Dengan demikian, dapat dikatakan bahwa penggunaan kata muhrim untuk konteks tentang keturunan dan pernikahan tidak tepat karena melenceng dari makna yang sebenarnya.
Pertanyaan selanjutnya, kata apa yang benar-benar tepat sebagai pengganti kata muhrim untuk konteks tersebut?
Ternyata, kata yang sesuai adalah mahram, yang juga diserap dari bahasa Arab. Mahram adalah perempuan atau laki-laki yang masih termasuk sanak saudara dekat sehingga tidak boleh menikah di antara keduanya. Hubungan mahram dapat terjadi karena tiga sebab, yakni karena keturunan, sesusuan, dan hubungan perkawinan.
Dalam KBBI, kata mahram juga memiliki makna ’orang (perempuan, laki-laki) yang masih termasuk sanak saudara dekat karena keturunan, sesusuan, atau hubungan perkawinan sehingga tidak boleh menikah di antaranya’ dan ’orang laki-laki yang dianggap dapat melindungi wanita yang akan melakukan ibadah haji (suami, anak laki-laki, dan sebagainya)’.
Kata muhrim dipakai dalam konteks ibadah haji atau umrah, sedangkan mahram terkait dengan keturunan dan pernikahan.
Dari penjelasan tersebut, sudah jelas bahwa arti kata muhrim dan mahram sangat berbeda. Kata muhrim dipakai dalam konteks ibadah haji atau umrah, sedangkan mahram terkait dengan keturunan dan pernikahan.
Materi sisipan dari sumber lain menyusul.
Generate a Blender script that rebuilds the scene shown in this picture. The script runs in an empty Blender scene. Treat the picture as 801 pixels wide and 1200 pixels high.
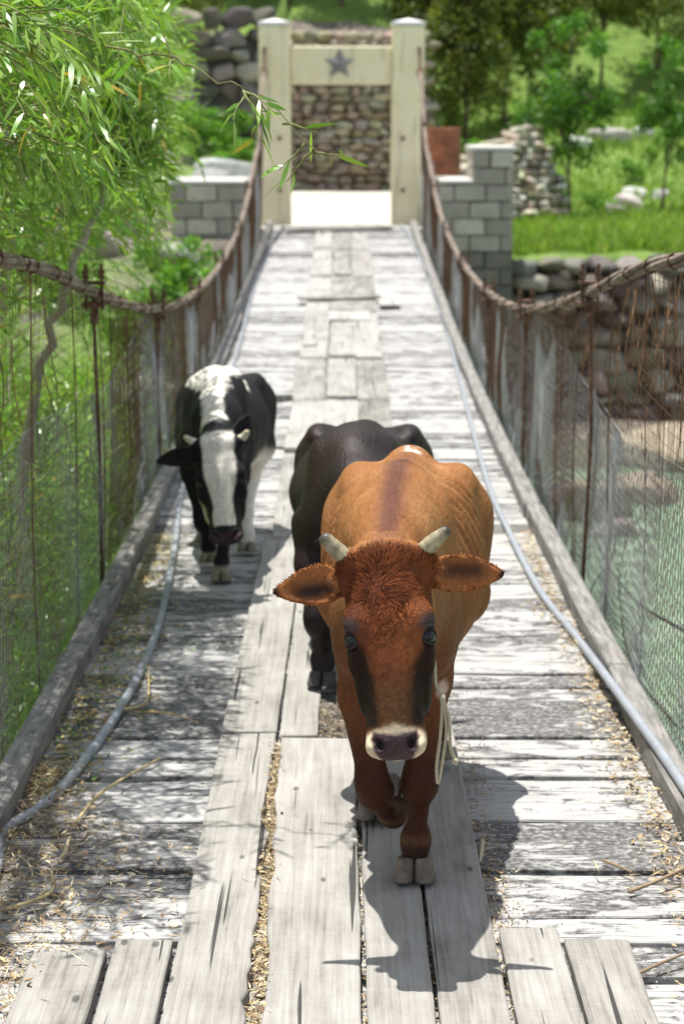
import bpy, math, random
import numpy as np
from mathutils import Vector, Matrix
random.seed(7)
RNG = np.random.default_rng(11)
SC = bpy.context.scene
COL = SC.collection

# ------------------------------------------------------------------ camera
CAMZ = 2.25
PITCH = math.radians(12.06)
FPX = 2200.0                      # focal length in pixels of an 801 x 1200 picture
cam_d = bpy.data.cameras.new('camera')
cam = bpy.data.objects.new('camera', cam_d)
COL.objects.link(cam)
cam.location = (0, 0, CAMZ)
cam.rotation_euler = (math.radians(90) - PITCH, 0, 0)
cam_d.sensor_fit = 'VERTICAL'
cam_d.sensor_height = 36.0
cam_d.lens = 36.0 * FPX / 1200.0
cam_d.clip_start = 0.1
cam_d.clip_end = 2000
cam_d.dof.use_dof = True
cam_d.dof.focus_distance = 4.42
cam_d.dof.aperture_fstop = 4.4
SC.camera = cam

# ------------------------------------------------------------------ light
SUN_DIR = Vector((-0.11, 0.13, 0.85)).normalized()
EL = math.asin(SUN_DIR.z)
AZ = math.atan2(SUN_DIR.x, SUN_DIR.y)
world = bpy.data.worlds.new('World')
SC.world = world
world.use_nodes = True
wn = world.node_tree.nodes
wl = world.node_tree.links
sky = wn.new('ShaderNodeTexSky')
sky.sky_type = 'NISHITA'
sky.sun_disc = False
sky.sun_elevation = EL
sky.sun_rotation = AZ
bg = wn['Background']
bg.inputs['Strength'].default_value = 0.13
hs = wn.new('ShaderNodeHueSaturation')
hs.inputs['Saturation'].default_value = 0.5
wl.new(sky.outputs[0], hs.inputs['Color'])
wl.new(hs.outputs[0], bg.inputs['Color'])
sl = bpy.data.lights.new('sun', 'SUN')
sl.energy = 4.3
sl.angle = math.radians(0.53)
sl.color = (1.0, 0.97, 0.925)
sun = bpy.data.objects.new('sun', sl)
COL.objects.link(sun)
sun.rotation_euler = SUN_DIR.to_track_quat('Z', 'Y').to_euler()
SC.view_settings.view_transform = 'Standard'
SC.view_settings.look = 'None'
SC.view_settings.gamma = 1.0
SC.view_settings.exposure = 0.64
SC.view_settings.use_curve_mapping = False


# ------------------------------------------------------------------ geometry of the place
def deck_z(y):
    y = np.asarray(y, float)
    return 0.002176 * y * y - 0.04943 * y + (-1.9113 + CAMZ)


def ray(px, py):
    v = (py - 600.0) / FPX
    u = (px - 400.5) / FPX
    return np.array([u, math.cos(PITCH) - v * math.sin(PITCH), -(math.sin(PITCH) + v * math.cos(PITCH))])


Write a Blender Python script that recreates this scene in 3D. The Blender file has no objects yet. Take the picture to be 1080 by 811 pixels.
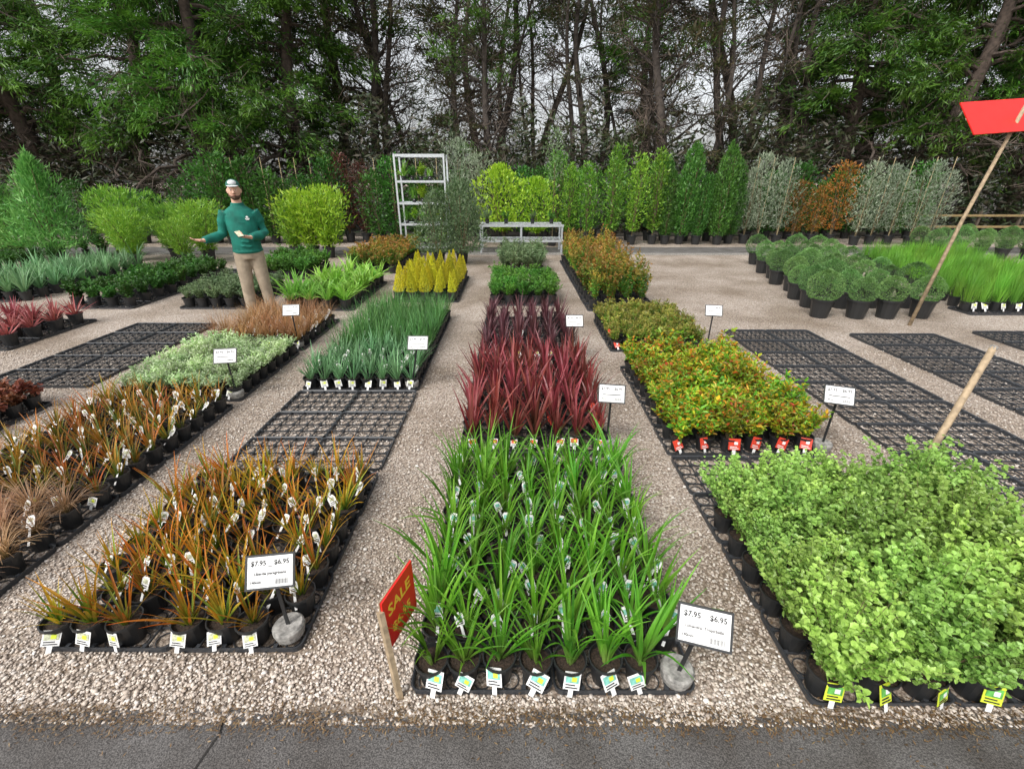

Namun, entah bagaimana mulanya, kata muhrim malah sering digunakan dalam konteks yang tidak tepat. Kata tersebut menggantikan mahram yang sepertinya malah ”kurang terdengar”, padahal merupakan bentuk kata yang sesuai dengan konteksnya.
Adapun contoh penggunaan kata mahram yang sesuai dengan maknanya dapat dilihat dari kalimat yang dicuplik dari berita berikut ini: Taliban memerintahkan maskapai penerbangan di Afghanistan bahwa perempuan tidak dapat naik penerbangan domestik atau internasional tanpa pendamping laki-laki atau mahram.
Dari pembahasan ini, diharapkan tidak lagi terjadi kesalahkaprahan dalam memahami kata muhrim dan mahram.